Working with my coach has been one strategy for me to navigate change - at Sounding Board everyone gets access to a coach, myself included. I leveraged our sessions to get more proactive at thinking through and planning for what the next stage of growth was for the company, and what was needed in order for us to make that transition more successfully. This would include reviewing from an organizational level, a staffing level, strategic milestones, and what outcomes were critical. Then we would map that to areas of development for myself, as well as areas of focus and development for my team. It was really helpful to be able to have a thought partner to work through these constantly changing scenarios.

What advice do you have for women who are looking to become founders?

It’s no secret that women have been taught that to succeed, we have to fit into this box of what a leader should be, but both Lori and I would argue against this. Less than 3% of sole female-founded companies get access to and raise venture capital. Sounding Board is a part of that 3%, but when you look at who has invested in us, our leads are other women and non-traditional entrepreneurs. Instead of trying to fit inside the box to meet the biases of investors, we were fortunate enough to find investors with track records of supporting entrepreneurs like ourselves.

That doesn’t mean our growth has been without challenges. In the early days of fundraising we heard a lot of no’s. We had to learn how to tell our story in a compelling way while advocating why Sounding Board was the one to break through and solve the leadership development problem.


How has mentorship played a role in your career?

Mentorship has played a big role in my career, as well as sponsorship. I’ve been very fortunate to assemble a strong set of advisors around me, including founder/CEOs in my space such as David Blake (founder of Degreed), and other female founders who have navigated the same waters before me. Mentorship is especially helpful when it’s not just someone who you aspire to be, but also someone invested in your success. Finding and cultivating these relationships can be challenging. We are actually trying to solve this issue at scale at Sounding Board - by examining how to best match someone with a mentor so that the relationship can be a deeper one. Another additional approach I’ve taken is to build a broader bench of mentors. This puts less pressure on expecting one individual to do it all and also broadens the perspectives I get exposed to. 

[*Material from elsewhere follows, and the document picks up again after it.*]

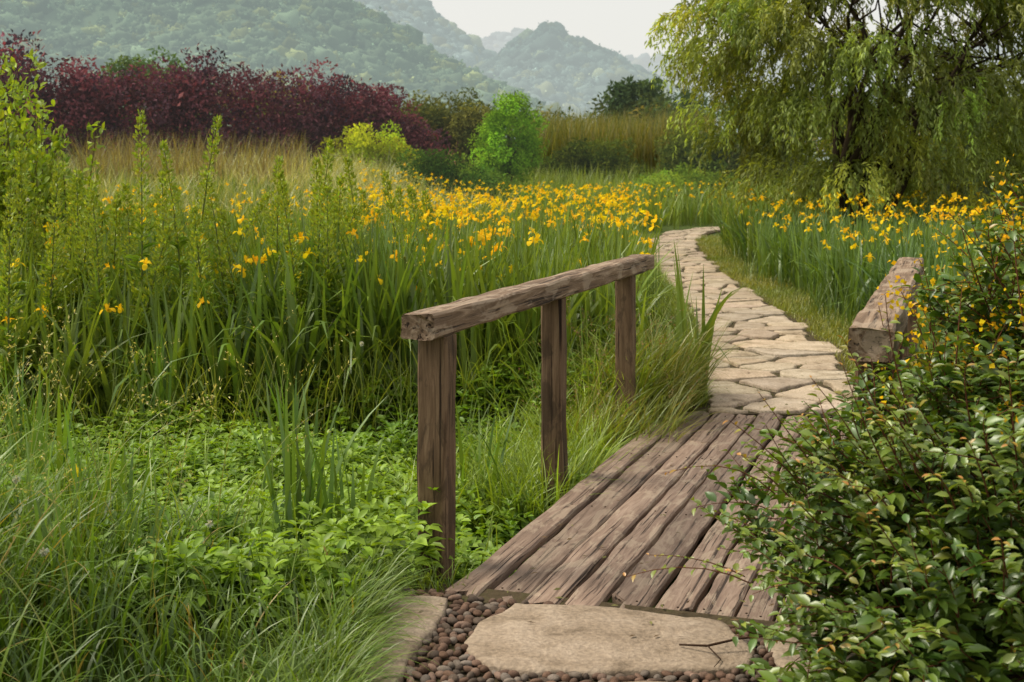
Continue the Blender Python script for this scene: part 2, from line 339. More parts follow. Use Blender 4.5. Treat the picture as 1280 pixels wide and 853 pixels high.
inst(b, LF2[0], LF2[1], np.stack([x,y,np.where(s0 < -.33,.031,np.where(s0 < 3.45,.009,.028))],1), frames(np.stack([np.cos(a),np.sin(a),0*a],1), np.stack([N_(.2,n),N_(.2,n),np.ones(n)],1)), np.stack([L, L*U(.1,.5,n), L*.3],1), np.where(rng.random((n,1)) < .5, np.array([[.13,.085,.045]]), np.array([[.15,.145,.055]]))*U(.6,1.3,(n,1)))
b.make('leaf_litter', M_bark)

# ---------------- hills ----------------
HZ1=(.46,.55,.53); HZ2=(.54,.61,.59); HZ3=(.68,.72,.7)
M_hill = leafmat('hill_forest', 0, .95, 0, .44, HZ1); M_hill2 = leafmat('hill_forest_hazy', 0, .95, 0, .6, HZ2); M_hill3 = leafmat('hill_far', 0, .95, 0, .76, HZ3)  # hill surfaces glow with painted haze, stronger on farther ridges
def hill(name, D, prof, mat, col, colhaze, nb, br, nl, seed, slopef=2.2, nbump=1.0):
    pxs, pys = zip(*prof); X0 = (pxs[0]-640)/1600*D; X1 = (pxs[-1]-640)/1600*D
    xs = np.linspace(X0, X1, 160)
    def crest(x): return np.interp(x, [(p-640)/1600*D for p in pxs], [1.5+(215-q)/1600*D for q in pys])
    Hm = max(crest(xs)); Wf = Hm*slopef
    def hf(x, f):
        H = crest(x); y = D+f*Wf
        sh = np.clip(1-np.abs(f), 0, 1)**.85
        rid = 1+.2*nbump*np.sin(x/Hm*5+np.sin(f*4+seed)*1.2+seed)*np.clip(-f*3,0,1)*np.abs(f)*1.6+.06*nbump*sn(x, y, 9/Hm, seed)*np.clip(np.abs(f)*4,0,1)
        return y, np.maximum(H*sh*rid-1.5, -3)
    fs = np.linspace(-1, 1, 60); XX, FF = np.meshgrid(xs, fs); YY, ZZ = hf(XX, FF)
    b = Batch(); nx = len(xs); i, j = np.meshgrid(np.arange(nx-1), np.arange(len(fs)-1)); k = (j*nx+i).ravel()
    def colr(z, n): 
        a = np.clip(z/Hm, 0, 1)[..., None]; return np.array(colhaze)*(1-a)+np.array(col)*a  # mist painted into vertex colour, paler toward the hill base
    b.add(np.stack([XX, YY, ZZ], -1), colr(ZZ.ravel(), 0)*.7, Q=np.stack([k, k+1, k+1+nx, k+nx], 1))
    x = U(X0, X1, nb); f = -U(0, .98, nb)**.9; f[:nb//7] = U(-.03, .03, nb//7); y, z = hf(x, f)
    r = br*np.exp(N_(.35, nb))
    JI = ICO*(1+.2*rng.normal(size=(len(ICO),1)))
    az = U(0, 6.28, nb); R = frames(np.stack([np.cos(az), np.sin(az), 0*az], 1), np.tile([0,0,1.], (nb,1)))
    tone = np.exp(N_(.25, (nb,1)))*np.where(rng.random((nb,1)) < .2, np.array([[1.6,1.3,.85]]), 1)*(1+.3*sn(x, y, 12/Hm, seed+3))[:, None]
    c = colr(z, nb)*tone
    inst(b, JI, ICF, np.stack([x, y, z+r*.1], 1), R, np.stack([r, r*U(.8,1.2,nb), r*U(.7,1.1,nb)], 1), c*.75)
    if nl:
        idx = rng.integers(0, nb, nl); dd = rdir(nl); dd[:,2] = np.abs(dd[:,2])*1.1-.1; dd[:,1] = -np.abs(dd[:,1])
        p = np.stack([x, y, z+r*.1], 1)[idx]+dd*r[idx][:, None]*U(.85,1.25,nl)[:, None]
        S0 = br*U(.35,.8,nl); inst(b, LF2[0], LF2[1], p, frames(rdir(nl), dd+rdir(nl)*.5), np.stack([S0, S0*.8, S0], 1), c[idx]*np.exp(N_(.25,(nl,1)))*1.1)
    b.make(name, mat)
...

Who are women you admire right now?

My cofounder Lori Mazan! She was my coach and is a superwoman at Sounding Board. We really focus on partnering to build the business and I don’t know how I could do this without her. On top of running the company together, she is releasing her first book in October! The book, Leadership Revolution, really lays out Sounding Board’s philosophy around leadership development and outlines how companies, managers, and HR professionals can shape the dynamic leaders needed in today’s uncertain world. I can’t imagine writing a book on top of everything else she did this last year. 

What’s one thing you cannot live without?

Competitive sports! I play volleyball and pickleball to keep active and as a stress reliever. I love that I get to combine my love for competing and also fitness and staying active. 

What’s one trend that is coming that you can’t stop thinking about?

AI is already here, but we’re just starting to test its limits. While Sounding Board will never replace human coaches with AI — we unequivocally believe in people-to-people development — we are thinking of meaningful ways to take advantage of AI, from marketing to product development, while critically evaluating its potential pitfalls. While AI cannot replace the value of human interactions, it can augment and enhance them, helping to create dynamic leaders more efficiently. We’re using AI to streamline and improve coach matching, tracking coach capacity, and scheduling. And we’re working on ways to utilize AI for greater personalization for goal and leadership style recommendations, as well as ROI predictions for stakeholders.